There are many classics, but only a few legends - 1914 Cyclone
The 1914 Cyclone Motorcycle is truly one in the row of the legends. Do you have the guts to ride a bike that has no breaks, no clutch and that runs 110 mph? I'm pretty sure, I have not. But what makes that bike to a legend? Let's take a look at some facts...
The Cyclone was manufactured by Joerns Motor Manufacturing Company in St. Paul, Minnesota. The company was founded in 1912 and abolished in 1917. Various sources tell that 300 Cyclone motorcycles where build, but only 6 of them are known to exist today. A Cyclone from the private collection of former actor Steve McQueen (1930-1980) was sold early 2015 for $775000, making the Cyclone to the most expensive motorcycle ever sold. But that's just the price for a legend, not the facts that created the legend.
Starting in 1913, the Cyclone was used in board track races. As common, board track bikes had no brakes. You had to stop the engine to stop the bike. Because a transmission was missing, too, there was no need for a clutch in the Cyclone. And because the engine runs best at full rpm, some bikes didn't even had an accelerator - once the bike was running, you were on the highway to hell...
The engine itself was a 45 horsepower, 61 cui V-Twin with overhead cams. The cylinderheads had hemispherical combustion chambers. Keep in mind that we talk about the time during the World War I. If you compare this engine with the 1929 Harley Davidson Flathead sidewave engine, it's just breathtaking.
The Cyclone was a killer on the board tracks. In 1913 a Cyclone reached 108 mph on the board track in Minneapolis. One year later the Cyclone of J.A. McNeil made it to 111 mph in Omaha, but this record was not accepted by the Federation of American Motorcycling, because noone thought that it is possible to drive that fast on that track.

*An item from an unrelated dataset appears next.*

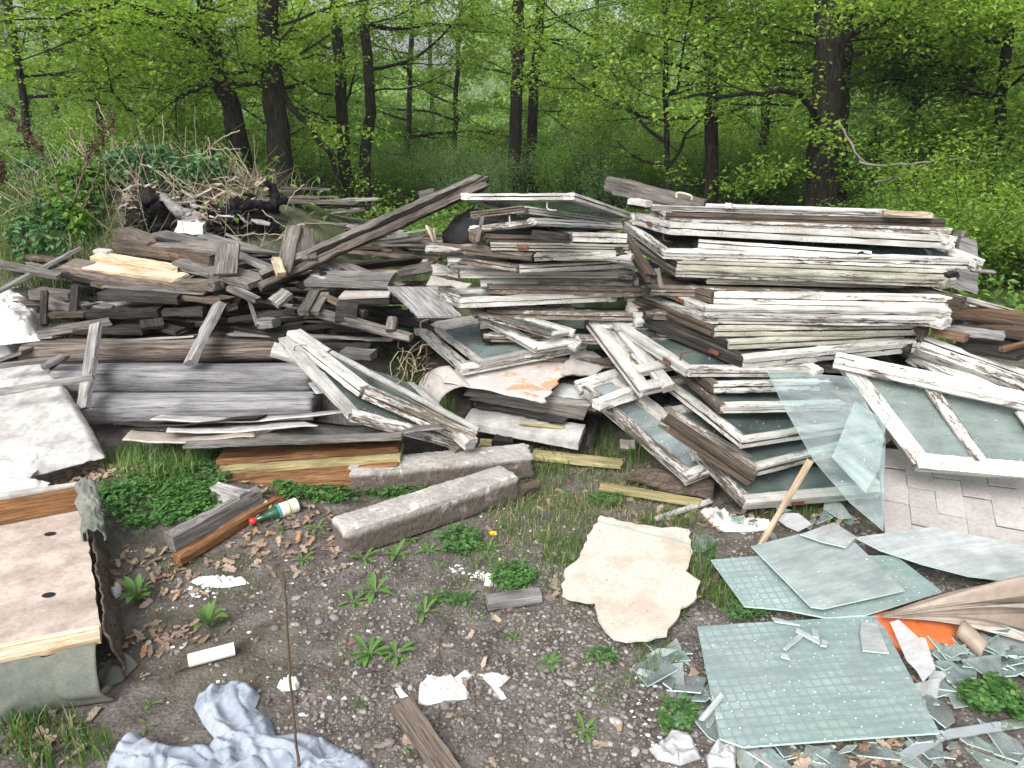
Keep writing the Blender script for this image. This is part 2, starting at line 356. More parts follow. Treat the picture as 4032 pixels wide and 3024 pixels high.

To compare the speeds: the motorcycle land-speed record (two runs on a fixed distance) of 1903 was 64 mph. If we skip the 136 mph of Glenn Curtis from 1907 with a V8 aeroplane engine, the next official speed record was an Indian at 104 mph in 1920!
The innovative technology, the success on the board tracks and the fact that the company only exist a few years turned the Cyclone motorcycle into a real legend...
..and, of course, I like the yellow.